We would do well to pay attention to the lessons of that period. For since the late 1980s the world has been living off of another high, when it seemed that the values of freedom and liberal democracy were winning the day. Many of us saw the Berlin Wall come down; the candlelit Wenceslas Square of the Velvet Revolution in Czechoslovakia; the breakup of the Soviet Union; Nelson Mandela released from prison on Robbin Island, and the end of apartheid proclaimed in South Africa. The euphoria of victory for the “free world” was tangible. I remember a brief period in the early 1990’s when there was actual discussion about how we would spend the “peace dividend”—all those funds that were to be released now that we no longer had to worry about the Cold War. I have saved a textbook from that period which speaks of the “end of nationalism” in Europe during that time of increased international cooperation. Later on, we thought for a moment that the forces of democracy had “won” in Iraq; we saw the hopefulness of the Arab Spring in the Middle East, and perhaps even dared to hope for a new day for Afghanistan.
Once again, the optimism of the rhetoric and the hopeful ideals of freedom and democracy have run headlong into the realities of history. Building institutions that truly empower human potential and freedom is the work of centuries—and, even then, such institutions are at the mercy of perennial human imperfection and just plain selfishness. As a result, after the euphoria usually comes the disappointment, and then the cynicism. I remember a young Czech academic in the 1990’s sharing her disillusionment when her hero Vaclav Havel chose to live in the Presidential palace and “travel with a larger entourage than the Pope.” Even then, she saw the risks of the free market and how the very institutions designed to maximize freedom also allowed for the abuse of trust. As she once told a group of visiting American students, “It is the Black Marketeers who already knew how to make capitalism work for them—and them alone.”

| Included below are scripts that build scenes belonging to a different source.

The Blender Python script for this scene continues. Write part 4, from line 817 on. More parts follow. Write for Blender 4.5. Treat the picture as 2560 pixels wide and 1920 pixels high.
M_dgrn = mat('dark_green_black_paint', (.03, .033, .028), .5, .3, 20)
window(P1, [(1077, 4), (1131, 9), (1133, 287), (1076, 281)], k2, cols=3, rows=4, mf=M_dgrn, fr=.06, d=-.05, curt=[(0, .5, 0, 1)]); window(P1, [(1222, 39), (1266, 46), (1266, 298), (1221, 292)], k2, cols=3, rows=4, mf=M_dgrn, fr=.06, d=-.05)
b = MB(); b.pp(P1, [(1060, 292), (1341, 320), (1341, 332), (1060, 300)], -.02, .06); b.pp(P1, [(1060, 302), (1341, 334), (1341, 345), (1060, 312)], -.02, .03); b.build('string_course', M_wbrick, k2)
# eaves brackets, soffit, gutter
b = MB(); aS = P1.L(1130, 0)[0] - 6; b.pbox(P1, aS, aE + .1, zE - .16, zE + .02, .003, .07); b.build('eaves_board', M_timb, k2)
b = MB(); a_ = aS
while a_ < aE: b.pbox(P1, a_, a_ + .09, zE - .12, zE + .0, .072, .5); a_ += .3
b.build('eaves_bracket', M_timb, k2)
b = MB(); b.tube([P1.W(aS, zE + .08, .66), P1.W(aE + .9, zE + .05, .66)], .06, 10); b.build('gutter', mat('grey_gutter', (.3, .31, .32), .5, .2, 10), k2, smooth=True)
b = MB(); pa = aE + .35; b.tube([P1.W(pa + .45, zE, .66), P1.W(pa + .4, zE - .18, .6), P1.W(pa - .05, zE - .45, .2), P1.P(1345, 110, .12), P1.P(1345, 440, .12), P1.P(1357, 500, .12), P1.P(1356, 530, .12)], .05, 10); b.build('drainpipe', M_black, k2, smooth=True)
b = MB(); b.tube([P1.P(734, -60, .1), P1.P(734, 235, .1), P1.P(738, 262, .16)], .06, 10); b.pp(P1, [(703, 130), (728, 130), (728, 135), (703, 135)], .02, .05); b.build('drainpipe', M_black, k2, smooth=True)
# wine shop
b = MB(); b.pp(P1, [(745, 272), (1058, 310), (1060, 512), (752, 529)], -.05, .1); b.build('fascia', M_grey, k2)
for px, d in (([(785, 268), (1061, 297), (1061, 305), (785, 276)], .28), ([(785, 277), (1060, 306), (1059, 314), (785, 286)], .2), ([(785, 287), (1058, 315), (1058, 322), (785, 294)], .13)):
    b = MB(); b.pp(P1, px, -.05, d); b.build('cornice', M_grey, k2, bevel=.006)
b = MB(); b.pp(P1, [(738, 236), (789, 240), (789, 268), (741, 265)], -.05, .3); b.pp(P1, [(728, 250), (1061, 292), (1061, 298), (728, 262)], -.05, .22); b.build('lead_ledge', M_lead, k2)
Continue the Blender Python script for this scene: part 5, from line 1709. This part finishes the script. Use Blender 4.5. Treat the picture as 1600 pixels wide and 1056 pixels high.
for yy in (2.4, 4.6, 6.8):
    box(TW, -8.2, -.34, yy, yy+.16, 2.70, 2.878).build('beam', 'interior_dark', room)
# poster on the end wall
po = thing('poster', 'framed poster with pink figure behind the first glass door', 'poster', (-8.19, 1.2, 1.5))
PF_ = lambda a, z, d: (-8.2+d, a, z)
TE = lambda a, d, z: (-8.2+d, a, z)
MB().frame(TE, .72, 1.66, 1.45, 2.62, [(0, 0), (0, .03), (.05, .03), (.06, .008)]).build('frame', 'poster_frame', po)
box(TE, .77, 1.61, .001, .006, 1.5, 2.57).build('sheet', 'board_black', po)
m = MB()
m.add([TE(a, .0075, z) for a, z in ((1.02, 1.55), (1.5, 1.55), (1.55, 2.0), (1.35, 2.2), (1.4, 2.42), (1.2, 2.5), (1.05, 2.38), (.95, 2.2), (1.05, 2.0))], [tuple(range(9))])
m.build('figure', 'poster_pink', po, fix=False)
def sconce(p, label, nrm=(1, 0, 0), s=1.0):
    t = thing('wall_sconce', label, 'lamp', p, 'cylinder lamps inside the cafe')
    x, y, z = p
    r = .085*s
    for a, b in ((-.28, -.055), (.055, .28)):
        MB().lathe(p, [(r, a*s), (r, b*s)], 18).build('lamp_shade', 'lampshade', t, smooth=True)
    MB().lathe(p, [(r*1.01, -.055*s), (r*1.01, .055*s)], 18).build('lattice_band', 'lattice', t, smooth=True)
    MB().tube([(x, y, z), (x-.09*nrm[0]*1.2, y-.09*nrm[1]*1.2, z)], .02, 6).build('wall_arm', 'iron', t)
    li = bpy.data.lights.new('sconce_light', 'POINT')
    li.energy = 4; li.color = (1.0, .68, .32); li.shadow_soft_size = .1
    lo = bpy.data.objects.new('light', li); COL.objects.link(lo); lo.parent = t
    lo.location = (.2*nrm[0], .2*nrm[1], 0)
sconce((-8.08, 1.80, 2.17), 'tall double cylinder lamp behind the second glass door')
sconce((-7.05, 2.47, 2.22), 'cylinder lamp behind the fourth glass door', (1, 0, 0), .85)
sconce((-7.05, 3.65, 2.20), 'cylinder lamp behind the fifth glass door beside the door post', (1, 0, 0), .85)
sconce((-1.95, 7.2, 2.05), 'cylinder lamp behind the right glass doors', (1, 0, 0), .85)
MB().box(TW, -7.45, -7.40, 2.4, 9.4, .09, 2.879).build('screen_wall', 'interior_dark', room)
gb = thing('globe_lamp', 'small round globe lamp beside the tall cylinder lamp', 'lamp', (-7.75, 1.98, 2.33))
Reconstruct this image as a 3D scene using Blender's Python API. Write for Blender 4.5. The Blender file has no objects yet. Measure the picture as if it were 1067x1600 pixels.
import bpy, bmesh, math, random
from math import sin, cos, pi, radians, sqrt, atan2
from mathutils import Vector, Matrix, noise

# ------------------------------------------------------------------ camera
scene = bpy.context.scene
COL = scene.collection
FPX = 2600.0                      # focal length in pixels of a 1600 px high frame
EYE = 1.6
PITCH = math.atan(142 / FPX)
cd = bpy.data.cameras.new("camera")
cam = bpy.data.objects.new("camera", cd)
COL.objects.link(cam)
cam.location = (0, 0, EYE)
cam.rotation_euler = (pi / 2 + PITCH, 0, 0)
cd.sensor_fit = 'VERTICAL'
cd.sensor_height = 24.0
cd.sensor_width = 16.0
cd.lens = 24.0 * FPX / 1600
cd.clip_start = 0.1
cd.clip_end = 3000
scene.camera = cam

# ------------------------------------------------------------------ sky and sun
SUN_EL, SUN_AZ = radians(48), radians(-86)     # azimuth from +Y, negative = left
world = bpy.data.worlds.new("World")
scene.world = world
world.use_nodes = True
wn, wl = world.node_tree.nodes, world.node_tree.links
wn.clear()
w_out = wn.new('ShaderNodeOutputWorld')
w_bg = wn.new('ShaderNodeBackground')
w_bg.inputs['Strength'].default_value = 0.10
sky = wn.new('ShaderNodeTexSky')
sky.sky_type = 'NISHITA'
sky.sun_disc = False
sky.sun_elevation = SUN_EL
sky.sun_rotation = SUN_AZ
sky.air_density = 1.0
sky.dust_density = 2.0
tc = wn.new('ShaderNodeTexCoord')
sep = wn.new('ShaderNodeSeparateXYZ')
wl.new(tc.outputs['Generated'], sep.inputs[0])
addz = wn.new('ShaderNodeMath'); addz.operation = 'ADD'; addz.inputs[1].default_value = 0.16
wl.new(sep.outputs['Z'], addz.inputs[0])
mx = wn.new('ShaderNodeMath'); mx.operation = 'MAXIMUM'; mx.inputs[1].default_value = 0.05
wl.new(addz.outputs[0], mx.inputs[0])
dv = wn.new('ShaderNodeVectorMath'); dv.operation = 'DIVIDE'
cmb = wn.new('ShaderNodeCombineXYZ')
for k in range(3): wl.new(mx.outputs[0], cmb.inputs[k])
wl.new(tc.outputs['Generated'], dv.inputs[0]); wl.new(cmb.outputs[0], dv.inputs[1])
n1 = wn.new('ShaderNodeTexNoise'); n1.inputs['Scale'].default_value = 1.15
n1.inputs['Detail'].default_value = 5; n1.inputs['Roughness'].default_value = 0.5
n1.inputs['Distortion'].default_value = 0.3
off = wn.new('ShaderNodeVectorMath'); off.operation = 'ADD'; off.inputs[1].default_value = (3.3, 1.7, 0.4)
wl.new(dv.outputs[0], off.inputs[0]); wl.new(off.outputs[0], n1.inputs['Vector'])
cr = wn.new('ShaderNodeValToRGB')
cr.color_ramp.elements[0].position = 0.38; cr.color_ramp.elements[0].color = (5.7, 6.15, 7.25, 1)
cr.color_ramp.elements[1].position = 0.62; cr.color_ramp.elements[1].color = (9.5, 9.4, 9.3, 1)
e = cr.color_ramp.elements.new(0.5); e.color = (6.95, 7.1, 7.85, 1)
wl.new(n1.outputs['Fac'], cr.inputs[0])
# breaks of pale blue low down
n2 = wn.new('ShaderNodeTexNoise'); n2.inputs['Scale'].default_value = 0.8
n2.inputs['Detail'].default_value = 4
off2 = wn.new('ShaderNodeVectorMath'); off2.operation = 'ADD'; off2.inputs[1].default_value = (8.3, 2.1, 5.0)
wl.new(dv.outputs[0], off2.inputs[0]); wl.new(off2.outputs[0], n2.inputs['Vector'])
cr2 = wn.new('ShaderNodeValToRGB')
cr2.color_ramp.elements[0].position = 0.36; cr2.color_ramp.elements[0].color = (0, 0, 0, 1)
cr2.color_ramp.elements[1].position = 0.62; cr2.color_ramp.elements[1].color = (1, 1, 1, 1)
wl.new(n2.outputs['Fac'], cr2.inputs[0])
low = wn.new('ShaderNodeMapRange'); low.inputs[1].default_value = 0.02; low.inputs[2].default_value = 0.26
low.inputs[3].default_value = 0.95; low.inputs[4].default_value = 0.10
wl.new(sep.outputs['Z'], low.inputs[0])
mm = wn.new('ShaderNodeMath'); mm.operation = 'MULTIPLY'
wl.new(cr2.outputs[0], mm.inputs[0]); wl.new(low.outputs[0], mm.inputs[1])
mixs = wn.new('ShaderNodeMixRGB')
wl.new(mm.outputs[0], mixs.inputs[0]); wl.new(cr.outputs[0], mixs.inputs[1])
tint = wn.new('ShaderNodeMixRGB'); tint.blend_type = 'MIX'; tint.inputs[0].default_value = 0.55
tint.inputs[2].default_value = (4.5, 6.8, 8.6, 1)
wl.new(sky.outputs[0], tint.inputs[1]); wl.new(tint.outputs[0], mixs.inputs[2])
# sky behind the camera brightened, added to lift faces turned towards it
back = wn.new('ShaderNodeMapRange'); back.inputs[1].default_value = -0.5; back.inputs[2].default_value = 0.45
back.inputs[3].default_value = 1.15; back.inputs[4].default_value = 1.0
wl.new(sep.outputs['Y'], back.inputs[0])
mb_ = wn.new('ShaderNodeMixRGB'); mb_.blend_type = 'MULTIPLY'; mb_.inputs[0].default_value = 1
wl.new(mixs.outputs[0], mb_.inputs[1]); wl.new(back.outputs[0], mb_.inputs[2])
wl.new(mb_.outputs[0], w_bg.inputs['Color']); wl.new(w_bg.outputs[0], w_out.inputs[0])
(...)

The answers that history offers are not easy. Nor is the hopefulness automatic. The work of building institutions that create and sustain the conditions that make for justice, freedom, and the realization of individual potential is not accomplished once and for all in some gargantuan global gathering or in the halls of Congress in Washington. This is not to say that such gatherings as the United Nations, the World Economic Forum, or Congress have no purpose. But it is to say that we must not wait for them to bring hope to the world.
The hope that history offers is opportunity: the opportunities available to each individual—no matter one’s context and however limited one’s sphere of agency—to choose one’s friends, to choose one’s priorities and attachments, to choose to be truth-seekers and truth-tellers, to choose to promote justice, to choose to be creative, and to choose how to spend one’s love. (See chapter nine of Robert Putnam’s Upswing or chapter six of Anne Applebaum’s Twilight of Democracy for further development of these possibilities.) These choices are costly. But they permit us to live lives of meaning and purpose in the midst of whatever else is going on in the world. They permit us, in the spirit of Churchill’s wartime poster, to “Deserve Victory.” And, collectively, these choices magnify the surprising possibility that, in the end, the arc of the universe will, in fact, bend toward justice.
Let us choose to be on the side of hope, not fear, as we enter 2022.
Shirley A. Mullen (PhD) is President Emerita of Houghton College and longtime history professor.